Avec la mise en place d’un droit de propriété temporaire, l’idée du notariat est de mieux « caler le droit sur les faits ». Ainsi, si le bien immobilier est périssable, la propriété ne peut être perpétuelle. Mais « il ne s’agit pas d’être le fossoyeur du droit de la propriété, mais en réalité de défendre ce droit » , argumentent aussi les notaires. « Nous donnons la possibilité aux propriétaires de vivre dans le logement jusqu’à ce que la mer monte et d’être indemnisés concernant le terrain, souligne Me Eric Meiller. Alors qu’ils sont souvent désarmés face au problème, l’achat du droit temporaire leur permet de l’anticiper. »
Jusque-là en effet, comme en témoigne le faible reflux des prix- toujours élevés – de l’immobilier en bord de mer , acheteurs, vendeurs comme intermédiaires sont souvent dans le déni. « Il y a une croyance collective que quelqu’un, à la fin, indemnisera le propriétaire du bien, observent les notaires. C’est faux. »
Pourtant, depuis le 1er janvier 2023, grâce à la loi Climat, l’exposition au recul du trait de côte doit être mentionnée dans les annonces des agents immobiliers. L’acheteur doit être informé en amont d’une potentielle exposition à ce risque. Un document à ce sujet doit figurer dans l’annexe de l’acte vente. Les notaires proposent cependant d’améliorer le dispositif d’information légale en cas de mutation.

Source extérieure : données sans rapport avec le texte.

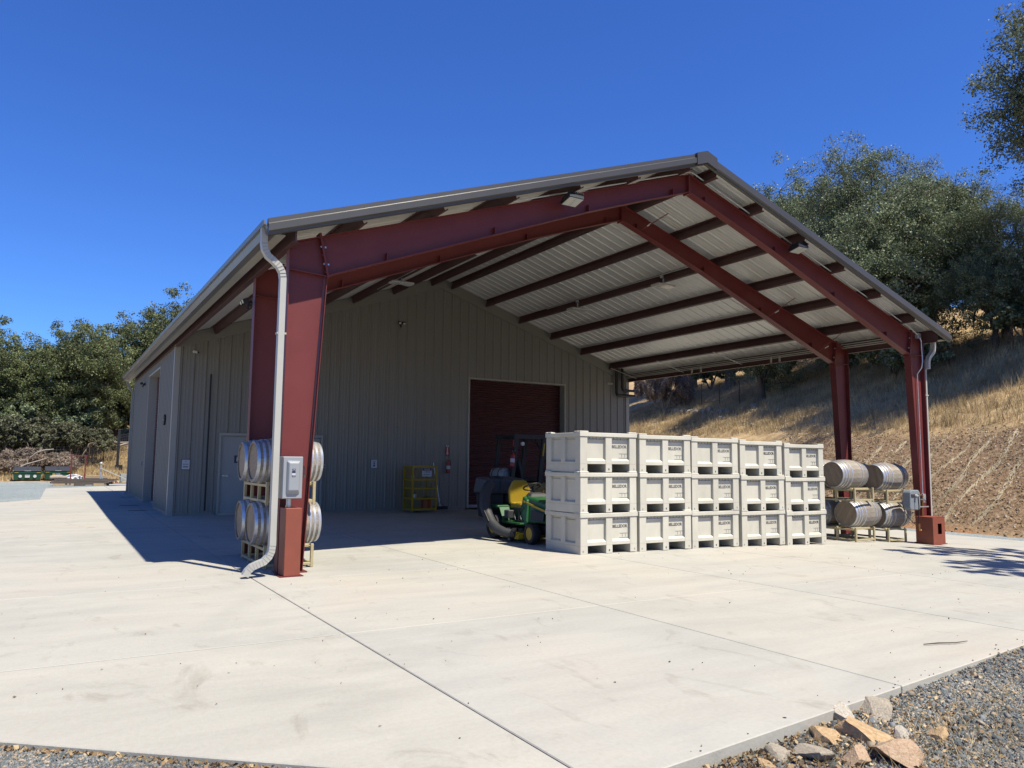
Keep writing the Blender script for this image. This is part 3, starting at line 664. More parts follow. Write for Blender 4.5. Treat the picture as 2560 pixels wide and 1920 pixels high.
# ------------------------------------------------------------------ picking bins
def make_bin():
    t = empty('picking_bin')
    b = MB(); W_, D_, H_ = 1.21, 1.04, .70
    pw, cw, rc, zt = .15, .135, .05, .60; c0 = (W_-cw)/2
    for x0, x1 in ((0, pw), (c0, c0+cw), (W_-pw, W_)):      # runners
        b.box(x0, x1, .0, D_, 0, .137)
    for x0, x1 in ((0, pw), (W_-pw, W_)):                   # corner posts
        for y0, y1 in ((0, pw), (D_-pw, D_)): b.box(x0, x1, y0, y1, .1375, zt)
    for y0, y1 in ((0, rc+.03), (D_-rc-.03, D_)): b.box(c0, c0+cw, y0, y1, .1375, zt)   # centre posts
    for x0, x1 in ((0, rc+.03), (W_-rc-.03, W_)): b.box(x0, x1, D_/2-.06, D_/2+.06, .1375, zt)
    b.box(.02, W_-.02, .03, D_-.03, .137, .165)             # floor
    for (y0, y1, ya, yb) in ((rc, rc+.02, .002, rc), (D_-rc-.02, D_-rc, D_-rc, D_-.002)):
        b.box(.04, W_-.04, y0, y1, .16, zt+.01)
        for x0, x1 in ((pw, c0), (c0+cw, W_-pw)):
            f = (ya < .1)
            o, i_ = (ya, yb) if f else (yb, ya)
            lo, hi = sorted((o, i_))
            P = [(x0, o, .138), (x1, o, .138), (x1, i_, .138), (x0, i_, .138), (x0, o, .196), (x1, o, .196), (x1, i_, .232), (x0, i_, .232)]
            b.hexa(P)
            b.box(x0, x1, *sorted((o+(.028 if f else -.028), i_)), .545, .556)
            for k in range(1, 5):
                xx = x0+(x1-x0)*k/5; b.box(xx-.004, xx+.004, *sorted((o+(.03 if f else -.03), i_)), .556, zt)
    for (x0, x1, xa, xb) in ((rc, rc+.02, .002, rc), (W_-rc-.02, W_-rc, W_-rc, W_-.002)):
        b.box(x0, x1, .04, D_-.04, .16, zt+.01)
        for y0, y1 in ((pw, D_/2-.06), (D_/2+.06, D_-pw)):
            f = xa < .1; o, i_ = (xa, xb) if f else (xb, xa)
            b.hexa([(o, y0, .137), (i_, y0, .137), (i_, y1, .137), (o, y1, .137), (o, y0, .175), (i_, y0, .205), (i_, y1, .205), (o, y1, .175)])
            b.box(*sorted((o+(.028 if f else -.028), i_)), y0, y1, .545, .556)
    b.build('body', M_bin, t, bevel=.014, seg=2)
    r = MB(); o = .014
    for x0, x1, y0, y1 in ((-o, W_+o, -o, .05), (-o, W_+o, D_-.05, D_+o), (-o, .05, .0505, D_-.0505), (W_-.05, W_+o, .0505, D_-.0505)):
        r.box(x0, x1, y0, y1, .602, .672)
    for x0, x1, sx in ((-o, .17, 1), (W_-.17, W_+o, -1)):
        for y0, y1, sy in ((-o, .17, 1), (D_-.17, D_+o, -1)):
            a, bb = (x0, x1) if sx > 0 else (x1, x0); c, d = (y0, y1) if sy > 0 else (y1, y0)
            # L-shaped raised corner
            P = lambda A, B_, C_, D__: r.tbox(min(A, B_), max(A, B_), min(C_, D__), max(C_, D__), .6725, .697, .004, .004)
            P(a+.0015*sx, bb, c+.0015*sy, c+sy*.062); P(a+.0015*sx, a+sx*.062, c+sy*.0625, d)
    r.build('rim', M_bin, t, bevel=.008, seg=2)
    text_obj('lettering', 'BELLEDOR', .072, M_ink, t, (.868, .0485, .438), (PI/2, 0, 0), .002, .95)
    g = MB()
    for k in range(3):
        x = .90+k*.068
        g.box(x-.03, x+.03, .0455, .0505, .318, .324); g.box(x+.022, x+.027, .0455, .0505, .262, .318)
    g.box(.862, 1.068, .0455, .0505, .244, .249)
    g.build('moulded_mark', mat('mark_shadow_plastic', (.42, .40, .36), .6), t)
    for x in (.055, c0+.068, W_-.055):
        s_ = MB(); s_.box(x-.012, x+.012, -.0015, .01, .035, .065); s_.build('drain_slot', M_ink if abs(x-.6) < .1 else M_binsh, t)
    return t
M_binsh = mat('bin_moulding_grey', (.40, .38, .33), .6)
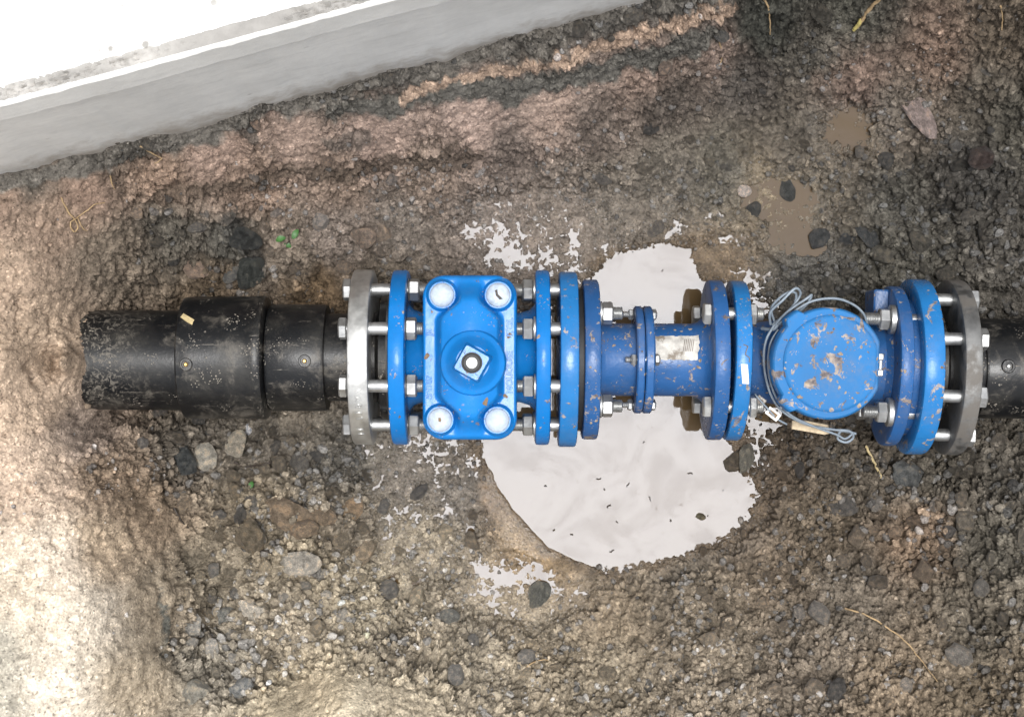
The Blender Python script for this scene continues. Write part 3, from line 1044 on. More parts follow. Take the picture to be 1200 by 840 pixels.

Actuellement, relève Eric Meiller, « les acheteurs sont informés sur le fait que leur bien se situe ou non dans une zone à risque, mais on ne leur dit pas quels risques ils encourent, quand et comment. » Alors que les évènements climatiques autrefois exceptionnels se multiplient sur tout le territoire, il est urgent de ne plus faire l’autruche. L’acheteur doit être informé en amont d’une potentielle exposition à ce risque. C’est un impératif.

(1) A l’origine, ce fonds créé par la loi du 2 février 1995 à l’initiative du ministre de l’Environnement de l’époque, Michel Barnier, devait financer les expropriations de biens exposés à un risque naturel prévisible de mouvements de terrain, d’avalanches ou de crues torrentielles menaçant gravement des vies humaines. Ce fonds a permis d’indemniser dans un village en Isère les habitants expropriés face à la menace d’éboulement de la montagne. Puis le périmètre du fonds Barnier a été étendu, notamment au risque de submersion marine. Mais, dans ce cas précis, l’indemnisation est très encadrée et l’aléa doit être inconnu. Ce qui n’est pas le cas des biens identifiés comme menacés par l’érosion du littoral.